Maybe it's because I'm a card-carrying member to a tinfoil hat society for the infuriatingly smug, but I think there's something inherently wrong with passivity. And yet I write this from my bed.  The most common response I received when I told people I was working on this was, "What? Have you never enjoyed one?" Which, I suppose, is my whole point. When thinking about thinking becomes entertainment rather than a challenge, something has fucked up.

It feels like almost bad manners to have a go at something that is so overwhelmingly positive.

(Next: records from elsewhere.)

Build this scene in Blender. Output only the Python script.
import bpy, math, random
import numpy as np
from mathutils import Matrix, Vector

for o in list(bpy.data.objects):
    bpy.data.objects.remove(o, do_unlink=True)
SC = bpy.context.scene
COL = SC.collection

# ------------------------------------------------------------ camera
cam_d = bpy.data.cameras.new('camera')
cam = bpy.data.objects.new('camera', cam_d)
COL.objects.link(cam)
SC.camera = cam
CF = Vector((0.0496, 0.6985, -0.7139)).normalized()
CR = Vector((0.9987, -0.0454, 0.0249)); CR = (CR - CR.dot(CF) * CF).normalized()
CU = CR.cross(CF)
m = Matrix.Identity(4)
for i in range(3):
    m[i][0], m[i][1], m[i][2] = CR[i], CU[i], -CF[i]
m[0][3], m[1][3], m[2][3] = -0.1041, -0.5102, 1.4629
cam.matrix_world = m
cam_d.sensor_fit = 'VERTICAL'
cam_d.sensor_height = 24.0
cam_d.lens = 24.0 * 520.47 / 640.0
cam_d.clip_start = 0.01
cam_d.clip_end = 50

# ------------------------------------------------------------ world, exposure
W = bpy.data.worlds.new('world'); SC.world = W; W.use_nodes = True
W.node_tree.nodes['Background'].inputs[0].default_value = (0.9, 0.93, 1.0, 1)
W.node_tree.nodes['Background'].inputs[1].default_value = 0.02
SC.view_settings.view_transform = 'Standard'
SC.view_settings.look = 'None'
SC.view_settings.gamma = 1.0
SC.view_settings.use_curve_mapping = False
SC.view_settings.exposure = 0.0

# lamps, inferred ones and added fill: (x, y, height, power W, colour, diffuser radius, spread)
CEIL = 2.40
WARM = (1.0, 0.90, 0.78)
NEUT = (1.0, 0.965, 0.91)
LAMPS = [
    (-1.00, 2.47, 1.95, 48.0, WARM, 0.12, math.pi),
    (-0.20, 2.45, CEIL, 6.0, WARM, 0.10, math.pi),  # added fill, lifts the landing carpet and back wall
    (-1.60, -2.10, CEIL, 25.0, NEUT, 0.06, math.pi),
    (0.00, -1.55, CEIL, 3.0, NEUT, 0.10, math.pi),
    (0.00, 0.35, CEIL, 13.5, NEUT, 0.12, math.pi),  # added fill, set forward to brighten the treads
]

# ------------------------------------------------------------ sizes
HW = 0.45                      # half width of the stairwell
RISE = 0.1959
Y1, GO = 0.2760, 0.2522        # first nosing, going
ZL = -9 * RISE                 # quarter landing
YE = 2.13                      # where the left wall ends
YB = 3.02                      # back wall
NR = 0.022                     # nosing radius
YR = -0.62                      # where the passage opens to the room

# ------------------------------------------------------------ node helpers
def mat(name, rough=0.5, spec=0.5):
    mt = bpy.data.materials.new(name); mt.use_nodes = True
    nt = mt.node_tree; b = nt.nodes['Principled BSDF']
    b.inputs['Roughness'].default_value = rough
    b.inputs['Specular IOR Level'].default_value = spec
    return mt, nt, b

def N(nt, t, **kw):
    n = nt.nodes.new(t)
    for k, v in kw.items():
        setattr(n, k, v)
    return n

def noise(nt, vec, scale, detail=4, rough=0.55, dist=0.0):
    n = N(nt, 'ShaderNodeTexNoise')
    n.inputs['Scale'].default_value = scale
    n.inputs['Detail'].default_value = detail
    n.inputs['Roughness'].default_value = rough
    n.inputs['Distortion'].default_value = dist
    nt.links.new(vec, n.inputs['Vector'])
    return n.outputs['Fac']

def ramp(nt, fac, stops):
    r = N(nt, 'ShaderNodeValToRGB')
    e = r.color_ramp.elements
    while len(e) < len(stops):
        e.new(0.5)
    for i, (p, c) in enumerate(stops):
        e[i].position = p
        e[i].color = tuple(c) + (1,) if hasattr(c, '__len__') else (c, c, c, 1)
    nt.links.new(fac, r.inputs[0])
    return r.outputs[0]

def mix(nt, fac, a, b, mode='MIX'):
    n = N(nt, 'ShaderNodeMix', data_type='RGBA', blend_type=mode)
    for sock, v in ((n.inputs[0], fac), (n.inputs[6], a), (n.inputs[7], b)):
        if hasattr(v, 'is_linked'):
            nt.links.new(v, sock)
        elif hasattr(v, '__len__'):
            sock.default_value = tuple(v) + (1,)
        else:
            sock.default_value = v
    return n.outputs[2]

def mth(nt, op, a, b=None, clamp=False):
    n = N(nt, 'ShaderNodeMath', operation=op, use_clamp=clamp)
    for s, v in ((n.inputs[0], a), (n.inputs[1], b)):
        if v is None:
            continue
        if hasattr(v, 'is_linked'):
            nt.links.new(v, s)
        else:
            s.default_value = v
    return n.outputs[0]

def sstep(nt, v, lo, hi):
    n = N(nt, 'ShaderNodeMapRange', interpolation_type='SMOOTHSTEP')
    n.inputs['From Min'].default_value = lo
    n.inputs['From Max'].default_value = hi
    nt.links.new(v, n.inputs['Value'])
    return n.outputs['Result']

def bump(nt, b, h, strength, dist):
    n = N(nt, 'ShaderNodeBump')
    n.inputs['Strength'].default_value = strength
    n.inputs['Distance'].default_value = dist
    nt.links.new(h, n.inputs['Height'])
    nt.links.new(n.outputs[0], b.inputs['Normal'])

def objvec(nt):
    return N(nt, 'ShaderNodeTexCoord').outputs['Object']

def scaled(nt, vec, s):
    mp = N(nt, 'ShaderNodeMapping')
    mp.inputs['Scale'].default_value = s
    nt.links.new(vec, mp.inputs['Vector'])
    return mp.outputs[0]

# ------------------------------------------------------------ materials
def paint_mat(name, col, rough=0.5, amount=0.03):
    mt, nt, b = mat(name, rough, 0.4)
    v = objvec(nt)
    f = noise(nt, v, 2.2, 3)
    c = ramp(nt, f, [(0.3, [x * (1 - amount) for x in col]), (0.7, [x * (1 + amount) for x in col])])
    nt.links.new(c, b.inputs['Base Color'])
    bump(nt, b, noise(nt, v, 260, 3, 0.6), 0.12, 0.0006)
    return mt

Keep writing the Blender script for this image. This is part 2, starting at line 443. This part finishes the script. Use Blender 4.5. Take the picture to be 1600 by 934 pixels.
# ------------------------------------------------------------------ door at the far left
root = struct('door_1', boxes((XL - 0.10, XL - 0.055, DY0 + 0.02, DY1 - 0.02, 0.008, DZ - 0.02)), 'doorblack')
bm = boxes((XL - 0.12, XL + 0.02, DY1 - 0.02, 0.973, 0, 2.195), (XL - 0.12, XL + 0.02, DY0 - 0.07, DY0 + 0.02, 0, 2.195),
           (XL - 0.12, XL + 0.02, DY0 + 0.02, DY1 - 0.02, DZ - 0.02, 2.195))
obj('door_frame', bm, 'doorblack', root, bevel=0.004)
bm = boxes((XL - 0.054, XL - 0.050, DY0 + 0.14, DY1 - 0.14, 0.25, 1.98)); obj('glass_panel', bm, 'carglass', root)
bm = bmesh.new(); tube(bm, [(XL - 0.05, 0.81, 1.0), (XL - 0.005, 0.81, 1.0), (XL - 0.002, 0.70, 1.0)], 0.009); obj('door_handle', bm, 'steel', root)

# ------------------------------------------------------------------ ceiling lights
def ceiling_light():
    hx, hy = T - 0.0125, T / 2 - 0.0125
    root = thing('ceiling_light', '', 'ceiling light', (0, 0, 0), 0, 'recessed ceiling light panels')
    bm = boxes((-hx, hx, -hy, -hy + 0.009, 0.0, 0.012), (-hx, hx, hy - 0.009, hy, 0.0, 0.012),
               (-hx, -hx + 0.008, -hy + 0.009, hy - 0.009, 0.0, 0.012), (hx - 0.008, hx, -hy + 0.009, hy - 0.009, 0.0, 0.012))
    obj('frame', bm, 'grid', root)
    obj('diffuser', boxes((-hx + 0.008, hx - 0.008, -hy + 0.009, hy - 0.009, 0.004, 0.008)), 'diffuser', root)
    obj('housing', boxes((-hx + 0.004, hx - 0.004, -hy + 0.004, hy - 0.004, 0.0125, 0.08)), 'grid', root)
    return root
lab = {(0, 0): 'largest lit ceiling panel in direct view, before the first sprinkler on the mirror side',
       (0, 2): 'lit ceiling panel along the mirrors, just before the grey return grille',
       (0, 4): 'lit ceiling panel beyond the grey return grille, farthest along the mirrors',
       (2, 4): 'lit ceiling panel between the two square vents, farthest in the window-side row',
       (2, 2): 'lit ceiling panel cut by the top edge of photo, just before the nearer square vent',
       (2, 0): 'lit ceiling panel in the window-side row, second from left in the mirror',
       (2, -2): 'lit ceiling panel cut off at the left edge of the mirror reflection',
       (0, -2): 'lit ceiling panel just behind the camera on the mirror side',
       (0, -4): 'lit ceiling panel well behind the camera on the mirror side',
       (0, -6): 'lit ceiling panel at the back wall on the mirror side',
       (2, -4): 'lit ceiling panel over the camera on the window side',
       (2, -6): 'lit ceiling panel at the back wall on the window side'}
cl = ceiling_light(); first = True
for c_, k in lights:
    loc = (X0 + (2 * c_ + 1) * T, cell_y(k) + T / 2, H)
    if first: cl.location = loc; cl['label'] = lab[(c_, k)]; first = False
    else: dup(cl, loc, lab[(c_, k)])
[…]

But, fuck it, I'm going to do it because, just as Justin Lee Collins making a handful of people laugh didn't mean he wasn't a horrible, horri​ble man, TED entertaining you doesn't mean it isn't a sneaky pyramid scheme, designed to suck off your ego while pretending to inseminate your mind with world-altering concepts.

From my vantage point, swinging from the nether regions of society,  TED (and all other "thinkies") is the road of least resistance to thought, dishing out toilet stall profundity willy-nilly for those like me whose cognitive ability languishes somewhere between a turtle's and a slice of bread.

I have watched, I'd wager, 50 videos at least, because a) I have a lot of time on my hands and b) I wanted to see what all the fuss was about. And I've concluded that it's basically having Alain de Botton in your house with a biro scribbling: "AdB woz ere," on the back of the shitter door and getting applauded for the effort.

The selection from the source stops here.